L’industria del Food&Beverage è uno dei settori che meglio hanno retto l’impatto della crisi. Tra il 2007 e il 2015 il valore aggiunto nominale è cresciuto del 4%, una performance non straordinaria che assume però una valenza particolare se confrontata con il complessivo tessuto manifatturiero che parallelamente ha perso il 15%.
“La tenuta del settore – afferma Paolo Bono, associate corporate ratings presso Crif Ratings – non è solo imputabile alla bassa ciclicità che lo caratterizza e lo rende meno esposto alle fasi recessive; un grande contributo è venuto dalla capacità di estendere la presenza sui mercati internazionali”. L’export di prodotti alimentari è cresciuto del 58% tra il 2007 e il 2015, un incremento molto più sostenuto rispetto al +14% contestualmente rilevato per il totale dei prodotti manifatturieri. “Sorprendente – continua Bono – è soprattutto la costanza con cui il settore ha performato meglio del complessivo manifatturiero sui mercati esteri: ciò è avvenuto quasi sempre, sia nelle fasi recessive che in periodi di crescita”.
Il 2014 potrebbe essere stato il momento di svolta per il settore. Dopo anni di deterioramento, i margini hanno iniziato a risalire trovando conferma nel 2015 con un Ebitda margin al 7,2% (6,9% nel 2014 e 6,3% nel 2013), un livello sostanzialmente allineato al 7,3% del 2007. Un’inversione di tendenza, sempre a partire dal 2014, è emersa anche sugli investimenti ma in tal caso la ripresa è molto più contenuta: l’incidenza degli investimenti sul fatturato è passata dal 2,7% nel 2013 al 2,9% nel 2015 un livello che resta ben al di sotto del dato pre-crisi (4,3% nel 2007).
Crif Ratings sostiene che le imprese del settore torneranno ai livelli di investimento del periodo pre-crisi solo quando percepiranno come sostenibile e di medio periodo la ripresa del mercato interno. Negli ultimi due anni a trainare il lieve rialzo degli investimenti sono stati i segmenti merceologici con una spiccata propensione all’export, che hanno potuto beneficiare di una costante crescita della domanda estera. “Non tutte le aziende del Food&Beverage – afferma Bono – producono e commercializzano vino, pasta o caffè, ossia prodotti destinati per almeno un terzo sui mercati esteri. La propensione all’export dell’alimentare è cresciuta costantemente negli ultimi anni ma oggi è ancora al 21%. Molte produzioni hanno il loro naturale sbocco sul mercato nazionale: si pensi al latte o alle carni. Le imprese che operano in questi segmenti ritorneranno a investire significativamente solo con una ripresa solida dei consumi interni.

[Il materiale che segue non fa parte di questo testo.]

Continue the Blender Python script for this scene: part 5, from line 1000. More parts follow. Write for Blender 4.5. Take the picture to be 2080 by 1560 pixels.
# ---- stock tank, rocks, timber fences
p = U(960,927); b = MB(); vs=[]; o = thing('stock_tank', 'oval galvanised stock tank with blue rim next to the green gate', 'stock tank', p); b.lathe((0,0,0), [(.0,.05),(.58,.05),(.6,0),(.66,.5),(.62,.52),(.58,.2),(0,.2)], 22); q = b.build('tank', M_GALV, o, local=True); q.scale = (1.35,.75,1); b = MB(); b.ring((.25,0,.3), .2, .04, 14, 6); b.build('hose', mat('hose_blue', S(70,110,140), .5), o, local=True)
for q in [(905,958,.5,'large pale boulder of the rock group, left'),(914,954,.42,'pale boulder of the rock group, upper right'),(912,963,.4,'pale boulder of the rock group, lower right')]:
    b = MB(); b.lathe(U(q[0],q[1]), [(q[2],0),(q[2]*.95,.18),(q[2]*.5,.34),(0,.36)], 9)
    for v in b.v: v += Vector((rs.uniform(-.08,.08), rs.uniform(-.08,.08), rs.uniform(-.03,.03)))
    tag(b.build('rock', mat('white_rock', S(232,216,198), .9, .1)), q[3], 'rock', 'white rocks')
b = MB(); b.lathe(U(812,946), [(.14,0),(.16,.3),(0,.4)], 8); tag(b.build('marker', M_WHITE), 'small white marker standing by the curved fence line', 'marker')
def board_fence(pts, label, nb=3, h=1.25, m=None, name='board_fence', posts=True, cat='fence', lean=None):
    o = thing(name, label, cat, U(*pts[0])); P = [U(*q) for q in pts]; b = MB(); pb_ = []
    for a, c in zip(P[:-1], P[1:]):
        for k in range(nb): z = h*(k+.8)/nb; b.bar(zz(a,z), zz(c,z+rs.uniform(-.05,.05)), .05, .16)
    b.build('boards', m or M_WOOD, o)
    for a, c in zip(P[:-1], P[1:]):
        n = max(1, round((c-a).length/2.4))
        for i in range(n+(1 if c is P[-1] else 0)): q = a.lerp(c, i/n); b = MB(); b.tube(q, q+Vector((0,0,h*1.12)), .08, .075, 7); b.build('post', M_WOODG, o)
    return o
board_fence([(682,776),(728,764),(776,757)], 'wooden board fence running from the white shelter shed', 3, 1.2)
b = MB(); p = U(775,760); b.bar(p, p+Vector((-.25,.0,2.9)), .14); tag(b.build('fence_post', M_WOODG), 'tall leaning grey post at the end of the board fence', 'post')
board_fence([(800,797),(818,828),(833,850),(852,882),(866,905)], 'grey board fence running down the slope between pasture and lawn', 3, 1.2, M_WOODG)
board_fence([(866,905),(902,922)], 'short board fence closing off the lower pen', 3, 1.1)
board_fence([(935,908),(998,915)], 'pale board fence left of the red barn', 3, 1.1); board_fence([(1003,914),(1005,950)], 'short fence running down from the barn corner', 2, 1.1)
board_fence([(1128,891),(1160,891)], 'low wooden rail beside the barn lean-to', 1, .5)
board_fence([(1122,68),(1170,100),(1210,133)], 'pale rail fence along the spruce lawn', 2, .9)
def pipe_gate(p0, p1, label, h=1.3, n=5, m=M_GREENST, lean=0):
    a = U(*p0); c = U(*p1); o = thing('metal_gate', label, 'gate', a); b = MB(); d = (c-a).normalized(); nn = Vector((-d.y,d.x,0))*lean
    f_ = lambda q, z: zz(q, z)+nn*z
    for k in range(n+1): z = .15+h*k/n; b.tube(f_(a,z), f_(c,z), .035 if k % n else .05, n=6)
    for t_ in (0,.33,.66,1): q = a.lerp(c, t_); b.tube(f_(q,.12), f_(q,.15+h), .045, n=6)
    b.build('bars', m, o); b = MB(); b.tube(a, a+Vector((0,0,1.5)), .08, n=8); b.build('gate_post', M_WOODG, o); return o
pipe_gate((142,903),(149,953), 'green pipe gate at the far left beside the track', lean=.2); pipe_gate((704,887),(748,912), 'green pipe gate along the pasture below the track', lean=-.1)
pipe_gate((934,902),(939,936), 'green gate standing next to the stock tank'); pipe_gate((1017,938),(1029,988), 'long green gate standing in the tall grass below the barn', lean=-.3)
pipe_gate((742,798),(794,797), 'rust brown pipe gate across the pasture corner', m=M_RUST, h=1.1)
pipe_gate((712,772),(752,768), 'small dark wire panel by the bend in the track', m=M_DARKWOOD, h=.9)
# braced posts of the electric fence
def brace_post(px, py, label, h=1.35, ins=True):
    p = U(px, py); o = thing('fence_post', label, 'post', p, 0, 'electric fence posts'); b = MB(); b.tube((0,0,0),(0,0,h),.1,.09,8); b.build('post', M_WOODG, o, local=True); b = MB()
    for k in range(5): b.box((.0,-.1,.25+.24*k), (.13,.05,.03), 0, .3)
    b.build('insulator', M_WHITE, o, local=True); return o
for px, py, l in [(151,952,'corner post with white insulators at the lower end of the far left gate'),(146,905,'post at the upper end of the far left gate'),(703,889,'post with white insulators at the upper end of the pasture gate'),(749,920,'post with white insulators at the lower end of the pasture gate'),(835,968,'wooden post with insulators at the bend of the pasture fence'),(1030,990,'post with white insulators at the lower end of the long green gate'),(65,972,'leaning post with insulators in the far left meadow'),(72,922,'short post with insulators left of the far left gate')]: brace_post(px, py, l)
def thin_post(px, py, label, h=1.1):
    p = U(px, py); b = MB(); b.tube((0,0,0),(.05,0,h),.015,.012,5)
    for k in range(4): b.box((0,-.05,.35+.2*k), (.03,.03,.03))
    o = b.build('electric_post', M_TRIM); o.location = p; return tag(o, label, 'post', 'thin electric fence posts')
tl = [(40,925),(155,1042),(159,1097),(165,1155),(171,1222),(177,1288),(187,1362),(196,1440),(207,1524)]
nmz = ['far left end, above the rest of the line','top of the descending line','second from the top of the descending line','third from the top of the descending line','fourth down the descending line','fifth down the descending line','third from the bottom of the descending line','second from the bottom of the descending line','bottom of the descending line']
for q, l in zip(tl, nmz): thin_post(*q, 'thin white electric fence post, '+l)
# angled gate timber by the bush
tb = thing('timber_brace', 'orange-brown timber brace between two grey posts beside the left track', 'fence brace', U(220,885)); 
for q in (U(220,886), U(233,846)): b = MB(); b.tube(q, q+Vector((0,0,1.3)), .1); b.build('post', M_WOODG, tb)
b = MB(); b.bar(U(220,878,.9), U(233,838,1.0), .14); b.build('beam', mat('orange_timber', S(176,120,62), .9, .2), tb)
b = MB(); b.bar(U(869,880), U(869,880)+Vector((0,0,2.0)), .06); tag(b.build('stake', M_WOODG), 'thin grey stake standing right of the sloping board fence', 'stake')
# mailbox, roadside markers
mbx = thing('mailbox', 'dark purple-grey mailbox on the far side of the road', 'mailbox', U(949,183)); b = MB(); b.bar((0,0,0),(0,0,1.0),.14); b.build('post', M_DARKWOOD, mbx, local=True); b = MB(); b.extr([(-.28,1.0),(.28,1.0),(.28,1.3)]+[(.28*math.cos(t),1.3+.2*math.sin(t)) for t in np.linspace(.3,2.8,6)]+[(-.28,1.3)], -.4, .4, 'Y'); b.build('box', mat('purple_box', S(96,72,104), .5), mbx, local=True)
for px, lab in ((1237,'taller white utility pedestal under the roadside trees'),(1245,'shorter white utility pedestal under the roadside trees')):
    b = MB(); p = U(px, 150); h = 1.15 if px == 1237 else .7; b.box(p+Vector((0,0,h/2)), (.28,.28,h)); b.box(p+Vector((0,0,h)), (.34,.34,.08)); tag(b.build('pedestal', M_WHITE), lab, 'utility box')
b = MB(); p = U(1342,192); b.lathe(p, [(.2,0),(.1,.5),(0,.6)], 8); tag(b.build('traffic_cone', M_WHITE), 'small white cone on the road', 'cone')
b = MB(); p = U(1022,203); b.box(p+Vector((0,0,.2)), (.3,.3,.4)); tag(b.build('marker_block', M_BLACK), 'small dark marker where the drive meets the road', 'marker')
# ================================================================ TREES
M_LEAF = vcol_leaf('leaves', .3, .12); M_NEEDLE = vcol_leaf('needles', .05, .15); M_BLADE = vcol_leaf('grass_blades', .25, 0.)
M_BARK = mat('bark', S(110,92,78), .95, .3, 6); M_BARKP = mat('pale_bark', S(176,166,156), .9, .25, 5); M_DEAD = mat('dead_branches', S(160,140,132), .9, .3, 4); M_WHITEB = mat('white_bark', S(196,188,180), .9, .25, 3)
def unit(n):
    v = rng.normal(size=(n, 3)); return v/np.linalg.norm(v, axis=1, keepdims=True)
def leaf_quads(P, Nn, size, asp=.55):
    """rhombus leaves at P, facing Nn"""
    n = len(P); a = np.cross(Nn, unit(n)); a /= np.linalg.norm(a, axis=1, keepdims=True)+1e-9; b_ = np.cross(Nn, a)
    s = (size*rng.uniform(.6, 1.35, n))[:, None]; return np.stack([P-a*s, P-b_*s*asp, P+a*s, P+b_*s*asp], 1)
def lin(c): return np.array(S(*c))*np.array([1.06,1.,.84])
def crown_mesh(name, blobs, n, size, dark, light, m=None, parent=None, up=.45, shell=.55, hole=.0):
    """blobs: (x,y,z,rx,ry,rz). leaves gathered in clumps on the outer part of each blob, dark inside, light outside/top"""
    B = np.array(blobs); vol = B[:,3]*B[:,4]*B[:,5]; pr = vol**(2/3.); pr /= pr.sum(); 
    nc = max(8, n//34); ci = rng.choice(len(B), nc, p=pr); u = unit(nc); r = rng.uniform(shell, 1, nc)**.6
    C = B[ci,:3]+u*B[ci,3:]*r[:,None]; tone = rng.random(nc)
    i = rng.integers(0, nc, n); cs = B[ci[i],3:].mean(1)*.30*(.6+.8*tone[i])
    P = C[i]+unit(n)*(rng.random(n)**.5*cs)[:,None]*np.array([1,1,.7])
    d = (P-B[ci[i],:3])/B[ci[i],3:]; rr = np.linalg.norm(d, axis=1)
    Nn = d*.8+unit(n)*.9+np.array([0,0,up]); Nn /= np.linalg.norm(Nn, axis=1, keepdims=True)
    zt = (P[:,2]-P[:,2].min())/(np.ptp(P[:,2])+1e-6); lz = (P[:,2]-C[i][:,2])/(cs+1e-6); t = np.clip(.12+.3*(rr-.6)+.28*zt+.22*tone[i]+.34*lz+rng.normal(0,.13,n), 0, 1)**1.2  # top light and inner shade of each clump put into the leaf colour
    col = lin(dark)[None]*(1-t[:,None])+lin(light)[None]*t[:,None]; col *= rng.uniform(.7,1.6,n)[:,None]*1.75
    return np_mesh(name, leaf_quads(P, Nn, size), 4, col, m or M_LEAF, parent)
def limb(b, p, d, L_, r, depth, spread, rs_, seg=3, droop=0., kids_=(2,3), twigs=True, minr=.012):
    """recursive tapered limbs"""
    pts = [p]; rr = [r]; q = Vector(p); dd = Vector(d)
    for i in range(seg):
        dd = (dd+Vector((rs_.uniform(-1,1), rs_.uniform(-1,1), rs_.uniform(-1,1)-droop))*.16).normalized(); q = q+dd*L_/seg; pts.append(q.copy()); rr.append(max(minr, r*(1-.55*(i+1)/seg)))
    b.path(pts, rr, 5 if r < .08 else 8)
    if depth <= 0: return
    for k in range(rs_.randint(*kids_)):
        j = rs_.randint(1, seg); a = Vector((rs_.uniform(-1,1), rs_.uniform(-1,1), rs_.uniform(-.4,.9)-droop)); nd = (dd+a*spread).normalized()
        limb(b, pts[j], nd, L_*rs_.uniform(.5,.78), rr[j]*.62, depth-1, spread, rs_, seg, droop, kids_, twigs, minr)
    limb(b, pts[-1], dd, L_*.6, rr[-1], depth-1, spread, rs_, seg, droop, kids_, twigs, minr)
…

In caso contrario dovranno riorganizzare la produzione verso prodotti di seconda lavorazione come formaggi e salumi, più facilmente esportabili”.
Rispetto a quanto avveniva nel periodo pre-crisi, oggi la quota di cash flow destinata agli investimenti è diminuita sensibilmente: nel 2015 il rapporto tra Ffo (Funds from operations) e investimenti è pari a 1,94x rispetto all’1,24x registrato nel 2007. In maniera speculare si è ridotta la leva finanziaria, sia su base Ebitda (2,99x nel 2015 dal 3,47x nel 2007) che su base patrimoniale (0,57x nel 2015 da 0,86x nel 2007). Come spiega Roberta Mantovani, rating specialist presso Crif Ratings, “soprattutto nell’ultimo triennio (2013-2015) le aziende alimentari hanno preferito impiegare i flussi di cassa in accantonamenti patrimoniali e più in generale nella riduzione della leva finanziaria”.
Alla riduzione della leva si è accompagnato un lieve consolidamento del debito finanziario grazie anche all’aumento della componente obbligazionaria. Il debito finanziario si è spostato di due punti percentuali verso il medio e lungo termine tra il 2007 e il 2014 mentre il peso dell’obbligazionario sull’indebitamento è arrivato al 6,3% dal 3,3% del 2007. Secondo Mantovani, “ciò sembra testimoniare una crescente attenzione delle imprese del settore verso la necessità di allungare la durata media del debito. A questo scopo, la diffusione degli strumenti obbligazionari può dare un grande contributo”.